Se a gente for analisar o histórico das decisões do STJ em casos similares - e estou falando sobretudo dos casos mais usuais que a corte julga, como furto, roubo, tráfico de drogas, o que chamamos criminalidade de rua - normalmente o STJ é mais condescendente com esse tipo de decisão, que a gente chama de adesiva, que é quando o juiz simplesmente remete o conteúdo de sua decisão a pedido do Ministério Público. É uma luta da academia, da doutrina do direito penal, de que uma decisão, pra quebrar um direito fundamental, tem que ser bem fundamentada. O juiz não pode simplesmente dizer 'tem razão o Ministério Público'. Ele tem que apresentar dados concretos que justifiquem que violar esses direitos fundamentais tem base sólida e indícios de delitos graves, e que só a partir daquela prova que se pode comprovar. Essa decisão de ontem, do ponto de vista da Constituição, do que se espera do ponto de vista judicial, está correta. A decisão do doutor Itabaiana aqui no Rio, própria forma, a própria estética de ser em cinco linhas, indica que não há uma fundamentação consistente. Na mensagem, posteriormente ele dá outra decisão, aí mais fundamentada, validando aquela decisão. Pra mim (a primeira) nem é uma decisão, é um despacho do doutor Itabaiana. É usual na jurisprudência do STJ considerar essa prova válida, embora do ponto de vista constitucional, a doutrina entenda que não. O que chama a atenção, e pra mim é a grande reflexão de ontem, é que do ponto de vista constitucional, legal e doutrinário, a decisão está correta. Não se pode admitir a quebra de um direito fundamental sem justificativa, sem fundamentação judicial. O problema é que se pode notar uma certa seletividade na aplicação da Constituição, porque numa grande parte dos casos que chegam ao STJ essas decisões são admitidas.

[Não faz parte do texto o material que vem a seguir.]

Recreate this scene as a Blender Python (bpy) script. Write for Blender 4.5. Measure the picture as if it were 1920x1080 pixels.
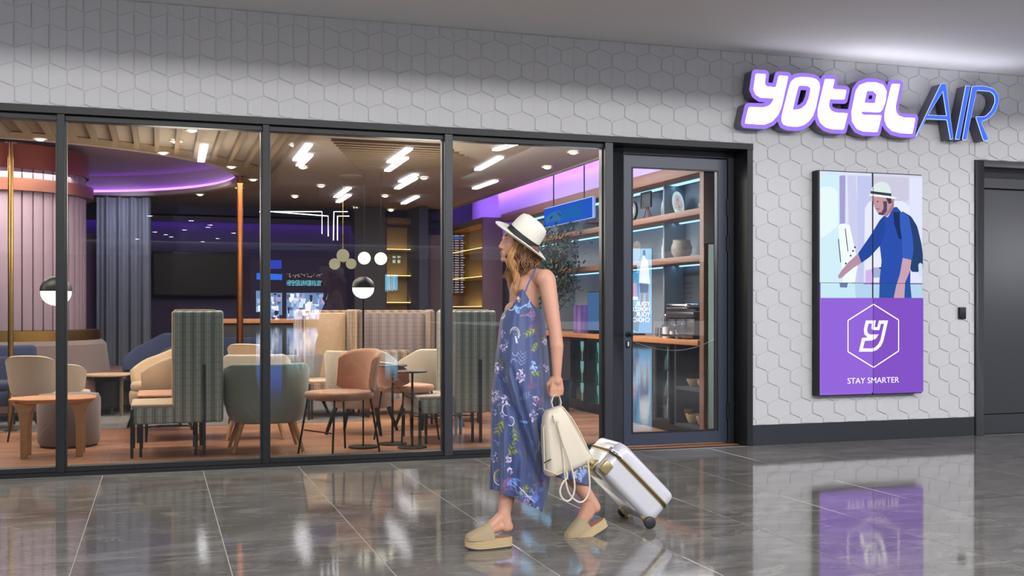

  • Essa decisão é válida somente na investigação envolvendo o deputado, ou os demais envolvidos no suposto esquema de rachadinha também se beneficiam dela?

Essa decisão atingiu um pedido do Ministério Público, que é um pedido de quebra de sigilo fiscal e bancário de 95 pessoas, entre pessoas físicas e jurídicas. Independente de qual pessoa dessas 95 ingressou com pedido de anulação, ela é aplicável a todos os demais, porque se atinge a decisão. Ela tem efeito geral em relação a todos.

  • O Ministério Público ainda pode recorrer?

Pode recorrer, tem os recursos cabíveis. Tem recursos internos ao STJ, e pode levar para análise do STF.

  • Essa decisão tem potencial para anular todo o processo?

O que vai acontecer - e aí estou trabalhando em hipótese, porque não tive acesso a todo o volume do processo e provavelmente ele está sob sigilo -, é que se o processo estiver fundamentado nessa quebra de sigilo, tudo que se sucede deve ser anulado. Agora, se além dessas provas de sigilo existir outras provas que apontam indícios de delitos, se exclui esse material dos autos e o restante é aproveitado. É lógico que isso enfraquece a acusação, mas é possível por outras vias se produzir provas. Nós temos, por exemplo, a prova testemunhal. Foram ouvidas testemunhas nesse caso. Essa prova, da testemunha que foi lá, da funcionária que admitiu que tinha rachadinha, isso não tem nada a ver com essa prova (quebra do sigilo) e segue valendo.

  • Mas se alguma prova se originou dessa quebra dos sigilos, ela é excluída?

Sim, atingida a prova fonte, a prova derivada também deve ser excluída.

  • Os eventuais crimes que foram imputados ao senador - peculato, lavagem de dinheiro e organização criminosa - têm chance maior de prescrever, a partir do momento da anulação da quebra dos sigilos?

Vai depender da extensão da anulação. Tem que ver se tirando essa prova dos autos, se resiste uma prova que dê sustentação ao processo. Se houver outras provas, o processo segue o percurso normal. Mas se for a prova central, se não existe outro material que possa dar sustentação, logicamente que esse processo é anulado. Pode-se recomeçar, mas o prazo de prescrição está correndo. Agora, no crime de peculato, a pena máxima prevista é de 12 anos (de prisão). E na pena de 12 anos, a prescrição é de 16 anos segundo o Código Penal. Quando o crime é grave, com penas altas, o prazo de prescrição também é alto.